Lebanon's Daily Star, in a piece published on Monday, described "swarms" of flies "devouring Karantina neighborhoods," covering items on the street "like sesame seeds." Abou Saleh, one of roughly a dozen Karantina residents interviewed by the Star, called the onslaught "unnatural." And it's not just flies: "The rats, don't get me started on them," Saleh added. "They enter our homes ... my daughter was bitten by a rat on her chin one month ago."

The reason for the pest infestation is simple: There's trash, everywhere, and no one's picking it up. This isn't an isolated incident; garbage collection is broken in Lebanon, and it's a huge issue. A months-old protest campaign called "YouStink" has put together street protests, demanding that Lebanon get clean.

The origins of the trash crisis

An impromptu garbage dump on the streets of Beirut.
(Ratib Al Safadi/Anadolu Agency/Getty Images)

This all began in July, when the Lebanese government closed a landfill.

The Naameh landfill, just south of Beirut, used to serve most of the Beirut area. But it was overtaxed: Voice of America reported that by late July, it held more than five times as much trash as it was supposed to. Amid complaints by locals and activists, the government was forced to shut it down on July 17.

But officials didn't have a backup plan for getting rid of Beirut's garbage. Sukleen, Beirut's garbage collection company, just stopped collecting trash two days after Naameh's closure, saying its own dumps were full. Trash began to pile up everywhere, roasting in the summer sun.

If it seems like an obvious foul-up by Lebanon's government — well, it was.

"The problem is a long-term issue that had been flagged by the Ministry of Environment and Lebanese activists months earlier," Maha Yahya, a senior associate at the Carnegie Endowment for International Peace, writes. "The ministry failed to launch a process through which to identify a sustainable and eco-friendly solution to this crisis, including working with the municipalities to sort garbage at the source, which would have been a more cost-effective option."

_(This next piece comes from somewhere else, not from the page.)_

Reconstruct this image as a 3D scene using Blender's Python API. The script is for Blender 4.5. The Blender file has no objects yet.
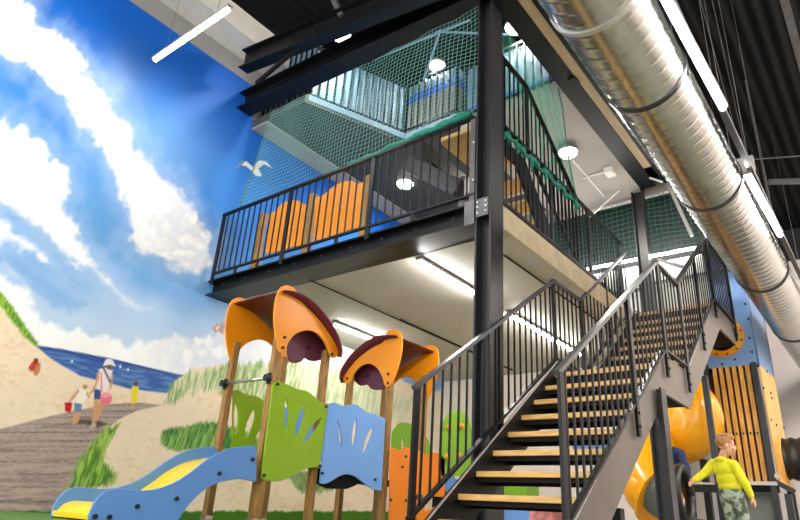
import bpy, bmesh, math, random
import numpy as np
from mathutils import Vector, Matrix
random.seed(7)
SC = bpy.context.scene
COL = SC.collection
PI = math.pi
H = 0.13                       # camera height above the floor
# ------------------------------------------------------------------ camera
YAW, PITCH, ROLL, F = 0.69165278, 0.40371471, 0.06750431, 616.69245
def _axes():
    f = np.array([-math.sin(YAW)*math.cos(PITCH), math.cos(YAW)*math.cos(PITCH), math.sin(PITCH)])
    r0 = np.array([math.cos(YAW), math.sin(YAW), 0.0]); u0 = np.cross(r0, f)
    r = r0*math.cos(ROLL)+u0*math.sin(ROLL); u = -r0*math.sin(ROLL)+u0*math.cos(ROLL)
    return r, u, f
AR, AU, AF = _axes()
cd = bpy.data.cameras.new('camera'); cam = bpy.data.objects.new('camera', cd); COL.objects.link(cam)
cd.sensor_width = 36; cd.lens = 36*F/800; cd.clip_end = 200; cd.clip_start = 0.02
cam.matrix_world = Matrix(((AR[0], AU[0], -AF[0], 0), (AR[1], AU[1], -AF[1], 0), (AR[2], AU[2], -AF[2], H), (0, 0, 0, 1)))
SC.camera = cam
def ray(px, py):
    return AF*F + AR*(px-400) + AU*(260-py)
def onX(px, py, x): d = ray(px, py)*1.0; d = d*(x/d[0]); return Vector((x, d[1], d[2]+H))
def onY(px, py, y): d = ray(px, py)*1.0; d = d*(y/d[1]); return Vector((d[0], y, d[2]+H))
def onZ(px, py, z): d = ray(px, py)*1.0; d = d*((z-H)/d[2]); return Vector((d[0], d[1], z))

# ------------------------------------------------------------------ materials
TUBE_E = 50.0
def mat(name, col, rough=0.5, metal=0.0, noise=0.0, nscale=8.0, bump=0.0, bscale=60.0, emit=0.0, spec=0.5, stretch=None, coat=0.0):
    m = bpy.data.materials.new(name); m.use_nodes = True
    nt = m.node_tree; b = nt.nodes['Principled BSDF']
    b.inputs['Base Color'].default_value = (*col, 1); b.inputs['Roughness'].default_value = rough
    b.inputs['Metallic'].default_value = metal; b.inputs['Specular IOR Level'].default_value = spec
    b.inputs['Coat Weight'].default_value = coat
    if emit: b.inputs['Emission Color'].default_value = (*col, 1); b.inputs['Emission Strength'].default_value = emit
    if noise or bump:
        tc = nt.nodes.new('ShaderNodeTexCoord'); mp = nt.nodes.new('ShaderNodeMapping')
        nt.links.new(tc.outputs['Object'], mp.inputs['Vector'])
        if stretch: mp.inputs['Scale'].default_value = stretch
    if noise:
        n = nt.nodes.new('ShaderNodeTexNoise'); n.inputs['Scale'].default_value = nscale; n.inputs['Detail'].default_value = 5
        nt.links.new(mp.outputs['Vector'], n.inputs['Vector'])
        r = nt.nodes.new('ShaderNodeValToRGB'); r.color_ramp.elements[0].position = 0.3; r.color_ramp.elements[1].position = 0.7
        r.color_ramp.elements[0].color = (*[c*(1-noise) for c in col], 1); r.color_ramp.elements[1].color = (*[min(1, c*(1+noise)) for c in col], 1)
        nt.links.new(n.outputs['Fac'], r.inputs['Fac']); nt.links.new(r.outputs['Color'], b.inputs['Base Color'])
    if bump:
        n2 = nt.nodes.new('ShaderNodeTexNoise'); n2.inputs['Scale'].default_value = bscale; n2.inputs['Detail'].default_value = 3
        nt.links.new(mp.outputs['Vector'], n2.inputs['Vector'])
        bp = nt.nodes.new('ShaderNodeBump'); bp.inputs['Strength'].default_value = bump; bp.inputs['Distance'].default_value = 0.01
        nt.links.new(n2.outputs['Fac'], bp.inputs['Height']); nt.links.new(bp.outputs['Normal'], b.inputs['Normal'])
    return m
M = {}
M['steel'] = mat('painted_dark_steel', (0.005, 0.0052, 0.006), 0.4, 0.0, 0.25, 4, spec=0.2)
M['steelgrey'] = mat('grey_primed_steel', (0.11, 0.105, 0.11), 0.38, 0.3, 0.25, 5)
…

Lebanon's citizens were furious. Just eight days after Naameh's closure, a coalition of activists called "YouStink" formed, putting together a roughly 1,000-strong protest in downtown Beirut. The protests grew in late August as the trash crisis dragged on.

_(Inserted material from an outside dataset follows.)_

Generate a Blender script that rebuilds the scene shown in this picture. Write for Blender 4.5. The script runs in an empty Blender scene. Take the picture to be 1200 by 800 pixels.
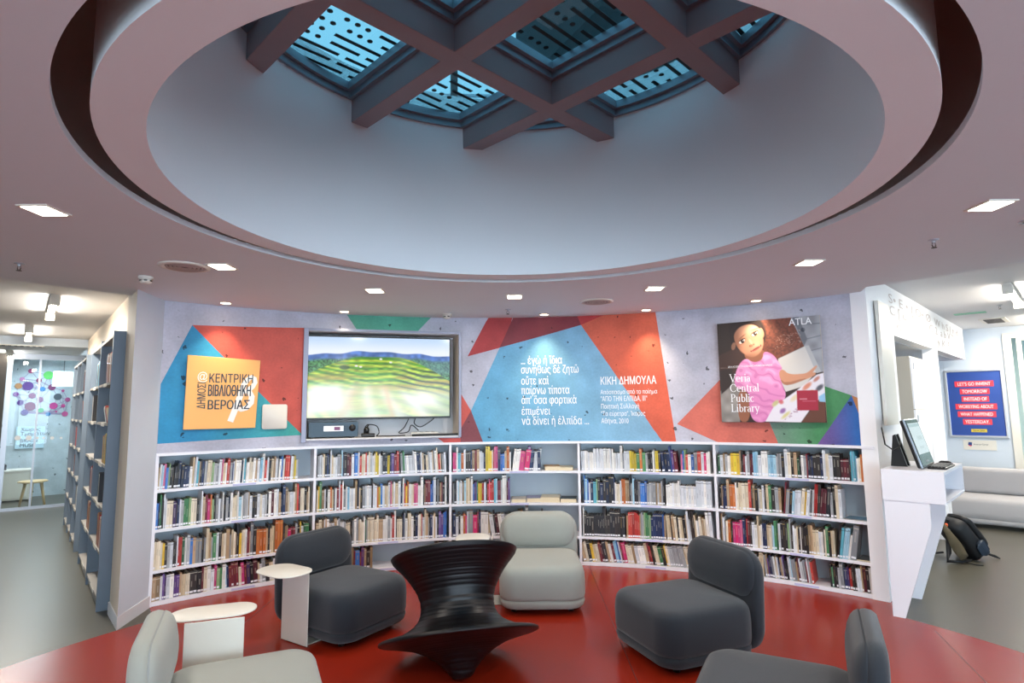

These protests are really about Lebanon's corrupt political system

Activists dumped out a trash bin in front of the Environment Ministry in Beirut. Point made.
(Bilal Jawich/Anadolu Agency/Getty Images))

According to Transparency International, Lebanon is the sixth most corrupt country in the Middle East and North Africa, tied with Iran, after Libya, Iraq, Syria, Sudan, and Yemen.

Since the end of the Lebanese civil war in 1990, the country's elites have used the government services as personal patronage networks. Things like trash collection become fronts for funneling money to leaders' friends and political allies, weakening the government's ability to provide basic services. The YouStink protests are the expression of long-simmering anger at this state of affairs.

"Private utility service providers directly associated with the ruling elite have taken advantage of the shortage of public services such as household electricity and water, waste management and reconstruction," Jamil Mouawad, a research associate at the Institut Français du Proche Orient, writes in the Guardian. "They have gradually hollowed out state public institutions. The rubbish crisis is a clear example of this."

Lebanon is a famously divided country: The country's slim Muslim majority is divided between Sunni and Shia; about 40 percent of the country is Christian. Lebanon's "confessional" political system is explicitly designed to keep the peace between three groups: By law, the president must be Christian, the speaker of the parliament must be Shia, and the prime minister must be Sunni.

In practice, however, there's still an enormous amount of political competition between the groups. This can play into even the garbage collection crisis.

"The country’s politicians have bickered and, apparently, engaged in secret backroom negotiations over which company should be awarded the lucrative garbage collection contracts. As so often, the talks took on a sectarian flavor when multiple bids were launched based on geographic or sectarian considerations," Yahya writes.